Future Tense

I Stood in Line To Buy the Wrong Color iPhone And Then They Told Me “Congratulations”

Apple iPhone 5 lines

Customers wait to purchase the Apple iPhone 5 outside the Apple Fifth Avenue flagship store in New York City.

Photo by Mario Tama/Getty Images

I never considered myself the type to stand in line for an iPhone, but I did it today. I told myself it was for professional reasons, but admit a little part of me really did want to see how it felt to take part in this mass ritual of modern consumerism. I didn’t go to an Apple Store, mind you—I’m not a masochist—but to a small AT&T outlet on New York’s Upper West Side. I arrived shortly after it opened at 9 a.m., having tried two other stores first, and was heartened to find only about a dozen people queued up along the sidewalk.

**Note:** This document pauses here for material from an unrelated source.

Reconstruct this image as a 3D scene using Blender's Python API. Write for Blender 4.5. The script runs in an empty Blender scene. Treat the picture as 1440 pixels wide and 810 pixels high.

As I took my place at the back of the line, a nice woman named Crystal came up and asked what size and color I preferred. “Thirty-two gigabytes, in black, please,” I said. She replied, “How about 16 gigabytes in white?” As I mulled this unexpected counter-offer, she added that she was sorry, but that was all the store had in stock, and there was no telling how long it would be before reinforcements arrived. I acquiesced, and she offered me a donut.

The next customer to join the line, a 19-year-old computer science major at Columbia, turned out to be in the same boat. He too resigned himself to 16 gigabytes in white, even though that amounted to a memory downgrade from his old iPhone 4. “I guess I’ll just use the old one like an iPod,” he mused. I asked him why he was so eager to get the new phone, and he told me he’s working on developing apps for iOS. The middle-aged gentleman in front of me, already the owner of the year-old iPhone 4S, had no such excuse. “I just like to have the newest one,” he said, a little abashed.

The line shrunk at a steady pace, and by 10:15 I was walking out of the store with my new, white, 16-gigabyte iPhone 5. “Congratulations,” the store manager said warmly, as though I had just achieved something. I stepped out onto Broadway with my gleaming gadget in hand, torn between the desire to wave it in people’s faces and stow it in some deep recess where no one’s grubby mitts could get at it. I settled for FaceTiming my dad, because I could. He sounded duly impressed by my purchase, if a little surprised that I had settled for a version that had no more memory than the old phone I’d been nursing for many years. I mumbled something about the cloud.

An hour or so later, I happened by the store again and asked Crystal how many customers had agreed to buy the 16GB in white rather than wait for their preferred model. “All of them,” she said. “Everyone.”